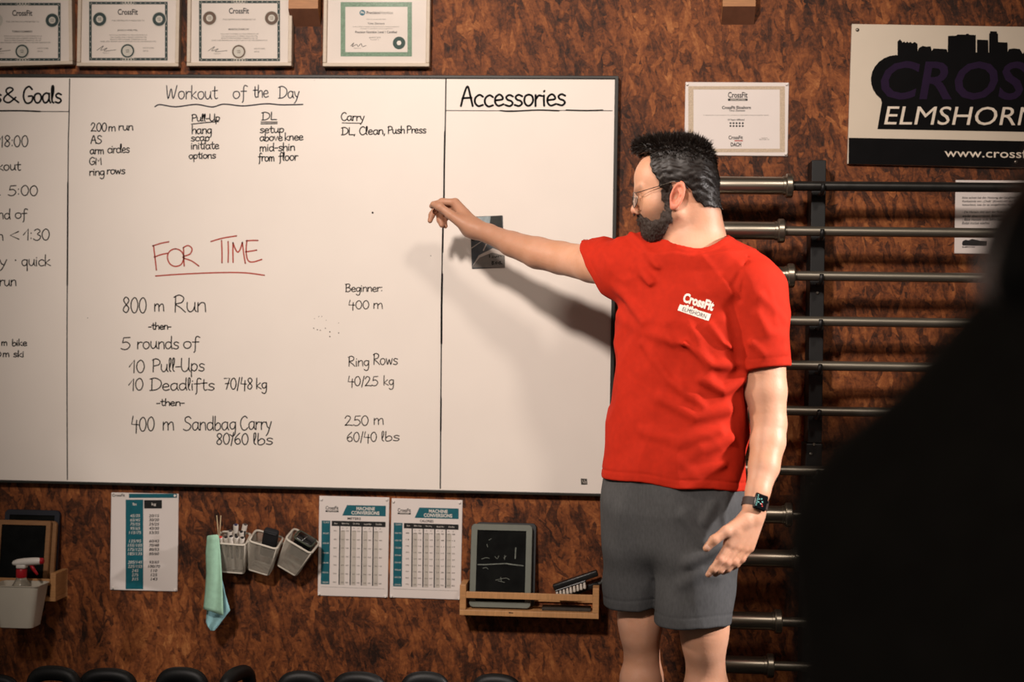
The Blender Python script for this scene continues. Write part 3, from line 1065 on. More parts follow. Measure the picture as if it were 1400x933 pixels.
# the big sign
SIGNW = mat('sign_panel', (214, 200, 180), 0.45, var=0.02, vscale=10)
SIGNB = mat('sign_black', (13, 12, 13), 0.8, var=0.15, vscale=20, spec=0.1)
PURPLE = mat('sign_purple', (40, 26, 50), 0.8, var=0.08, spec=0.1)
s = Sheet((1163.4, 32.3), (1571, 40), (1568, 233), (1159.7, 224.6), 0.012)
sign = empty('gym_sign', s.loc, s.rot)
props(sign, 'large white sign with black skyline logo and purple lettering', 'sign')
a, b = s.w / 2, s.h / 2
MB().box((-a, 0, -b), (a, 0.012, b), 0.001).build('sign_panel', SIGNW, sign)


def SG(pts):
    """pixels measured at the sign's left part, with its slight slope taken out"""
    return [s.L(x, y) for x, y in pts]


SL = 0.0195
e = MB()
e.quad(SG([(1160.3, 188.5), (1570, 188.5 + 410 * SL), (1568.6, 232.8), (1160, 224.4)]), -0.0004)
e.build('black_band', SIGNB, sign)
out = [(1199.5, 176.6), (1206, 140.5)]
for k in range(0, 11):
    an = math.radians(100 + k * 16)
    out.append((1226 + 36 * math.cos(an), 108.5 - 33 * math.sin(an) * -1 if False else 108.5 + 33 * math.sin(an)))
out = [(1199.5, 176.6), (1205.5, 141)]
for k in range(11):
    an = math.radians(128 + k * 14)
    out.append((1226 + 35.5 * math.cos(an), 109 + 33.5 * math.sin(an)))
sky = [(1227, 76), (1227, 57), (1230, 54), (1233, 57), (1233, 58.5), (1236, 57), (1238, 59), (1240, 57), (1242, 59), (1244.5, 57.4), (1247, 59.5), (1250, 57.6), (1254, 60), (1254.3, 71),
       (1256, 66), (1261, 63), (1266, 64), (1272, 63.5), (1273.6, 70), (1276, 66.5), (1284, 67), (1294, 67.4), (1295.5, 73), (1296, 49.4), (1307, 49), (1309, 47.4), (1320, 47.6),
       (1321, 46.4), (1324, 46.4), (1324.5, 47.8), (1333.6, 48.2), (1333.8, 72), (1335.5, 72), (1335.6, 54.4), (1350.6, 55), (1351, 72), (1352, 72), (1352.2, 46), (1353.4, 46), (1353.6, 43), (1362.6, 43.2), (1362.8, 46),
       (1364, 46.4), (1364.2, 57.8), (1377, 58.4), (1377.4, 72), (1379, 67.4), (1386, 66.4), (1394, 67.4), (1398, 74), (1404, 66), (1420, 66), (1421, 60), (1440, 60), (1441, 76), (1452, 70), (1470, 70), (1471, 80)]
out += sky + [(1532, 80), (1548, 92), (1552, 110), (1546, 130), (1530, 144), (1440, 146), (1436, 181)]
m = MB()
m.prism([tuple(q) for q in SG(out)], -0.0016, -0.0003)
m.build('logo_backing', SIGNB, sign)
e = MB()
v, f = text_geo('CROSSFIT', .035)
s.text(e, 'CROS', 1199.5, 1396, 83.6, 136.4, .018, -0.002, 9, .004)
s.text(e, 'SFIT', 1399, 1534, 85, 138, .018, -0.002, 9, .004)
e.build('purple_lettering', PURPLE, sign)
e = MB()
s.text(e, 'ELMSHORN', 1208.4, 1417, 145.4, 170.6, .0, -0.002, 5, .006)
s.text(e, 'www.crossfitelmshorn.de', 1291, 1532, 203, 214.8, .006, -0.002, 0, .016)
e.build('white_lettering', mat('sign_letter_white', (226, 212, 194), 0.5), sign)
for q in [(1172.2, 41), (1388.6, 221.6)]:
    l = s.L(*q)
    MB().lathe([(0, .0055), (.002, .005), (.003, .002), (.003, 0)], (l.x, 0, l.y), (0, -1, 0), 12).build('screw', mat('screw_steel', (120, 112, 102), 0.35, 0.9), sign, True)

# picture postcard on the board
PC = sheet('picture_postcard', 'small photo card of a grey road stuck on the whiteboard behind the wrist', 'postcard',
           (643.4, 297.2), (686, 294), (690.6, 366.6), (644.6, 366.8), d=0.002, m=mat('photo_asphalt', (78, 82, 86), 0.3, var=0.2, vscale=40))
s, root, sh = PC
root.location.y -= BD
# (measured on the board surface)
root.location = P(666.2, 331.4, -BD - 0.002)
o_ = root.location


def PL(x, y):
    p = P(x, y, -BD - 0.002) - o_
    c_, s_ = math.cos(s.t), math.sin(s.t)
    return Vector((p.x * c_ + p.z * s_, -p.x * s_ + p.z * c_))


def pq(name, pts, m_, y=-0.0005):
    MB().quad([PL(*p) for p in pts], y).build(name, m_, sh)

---

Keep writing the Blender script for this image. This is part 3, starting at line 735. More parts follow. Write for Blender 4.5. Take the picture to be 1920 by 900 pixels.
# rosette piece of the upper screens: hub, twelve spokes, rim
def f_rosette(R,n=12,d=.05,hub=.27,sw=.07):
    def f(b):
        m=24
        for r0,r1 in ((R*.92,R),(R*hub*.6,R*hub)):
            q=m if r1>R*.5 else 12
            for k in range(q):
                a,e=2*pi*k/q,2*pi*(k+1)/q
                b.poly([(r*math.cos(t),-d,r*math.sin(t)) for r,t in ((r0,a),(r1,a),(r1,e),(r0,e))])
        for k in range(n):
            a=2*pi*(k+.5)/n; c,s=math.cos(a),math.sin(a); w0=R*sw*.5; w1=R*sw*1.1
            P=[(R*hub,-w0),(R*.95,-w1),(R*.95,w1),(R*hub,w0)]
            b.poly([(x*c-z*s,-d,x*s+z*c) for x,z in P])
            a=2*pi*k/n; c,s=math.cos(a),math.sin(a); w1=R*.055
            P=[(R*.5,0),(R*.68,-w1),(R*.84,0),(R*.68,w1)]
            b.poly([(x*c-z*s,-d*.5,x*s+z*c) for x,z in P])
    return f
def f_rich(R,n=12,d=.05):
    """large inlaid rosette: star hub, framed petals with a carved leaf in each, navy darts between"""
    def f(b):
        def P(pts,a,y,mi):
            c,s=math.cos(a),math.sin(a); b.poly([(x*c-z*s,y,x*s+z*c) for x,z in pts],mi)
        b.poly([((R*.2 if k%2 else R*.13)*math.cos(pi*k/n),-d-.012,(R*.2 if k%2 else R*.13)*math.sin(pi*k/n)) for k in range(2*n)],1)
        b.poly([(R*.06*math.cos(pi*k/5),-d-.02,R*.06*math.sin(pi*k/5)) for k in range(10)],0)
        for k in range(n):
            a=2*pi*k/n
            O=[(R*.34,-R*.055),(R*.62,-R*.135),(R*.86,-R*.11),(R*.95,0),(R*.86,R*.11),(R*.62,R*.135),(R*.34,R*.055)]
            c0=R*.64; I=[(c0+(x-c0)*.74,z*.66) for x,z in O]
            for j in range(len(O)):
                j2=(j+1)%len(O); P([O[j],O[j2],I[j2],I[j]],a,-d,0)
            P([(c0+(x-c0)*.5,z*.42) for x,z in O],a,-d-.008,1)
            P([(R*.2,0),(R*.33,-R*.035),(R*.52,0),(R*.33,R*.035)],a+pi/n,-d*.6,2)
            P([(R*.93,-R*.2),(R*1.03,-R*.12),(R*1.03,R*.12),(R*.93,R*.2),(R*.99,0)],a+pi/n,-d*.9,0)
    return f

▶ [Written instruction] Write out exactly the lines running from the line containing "The Blender Python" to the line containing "0.001).build('sign_panel', SIGNW, sign)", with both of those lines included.

▶ [The completed task]
The Blender Python script for this scene continues. Write part 3, from line 1065 on. More parts follow. Measure the picture as if it were 1400x933 pixels.
# the big sign
SIGNW = mat('sign_panel', (214, 200, 180), 0.45, var=0.02, vscale=10)
SIGNB = mat('sign_black', (13, 12, 13), 0.8, var=0.15, vscale=20, spec=0.1)
PURPLE = mat('sign_purple', (40, 26, 50), 0.8, var=0.08, spec=0.1)
s = Sheet((1163.4, 32.3), (1571, 40), (1568, 233), (1159.7, 224.6), 0.012)
sign = empty('gym_sign', s.loc, s.rot)
props(sign, 'large white sign with black skyline logo and purple lettering', 'sign')
a, b = s.w / 2, s.h / 2
MB().box((-a, 0, -b), (a, 0.012, b), 0.001).build('sign_panel', SIGNW, sign)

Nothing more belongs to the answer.